The most generous applause of the festival occurred after the solo performance of La Mirada student Greg Fosmire. In the finals of the one-act category, Greg, 17, portrayed an old man trying to make himself a morning cup of tea in Steven Tesich’s “Touching Bottom.” The character was broadly played--the obligatory stoop, the hand on the small of the back--and it was played with clarity.

Greg is the youngest of 11 children, most of whom, he said, went in for soccer. Greg, however, hid his soccer uniform in the closet so he wouldn’t have to play. When Greg first walked into Robert Sessions’ drama class at La Mirada High School he was “green, fresh and eager,” Sessions recalled, and four years later he won two first-place festival trophies.
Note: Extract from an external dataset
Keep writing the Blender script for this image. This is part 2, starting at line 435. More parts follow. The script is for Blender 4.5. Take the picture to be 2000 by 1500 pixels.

And this is from a school whose drama department has no vocal instructor and whose theater has only 58 seats.

Festival judge R.G. Wilson, an original member of Los Angeles’ improvisational troupe the Groundlings, when asked if any student participating in the Fullerton festival possessed more talent than he did, responded with an emphatic: “Yes.”

“It’s scary,” he said, “but it’s also very exciting. Some of these kids have it so much more together than I did in high school, partly because they have more information to plug into.

He paused, then gestured at the surroundings of the festival. “They have this.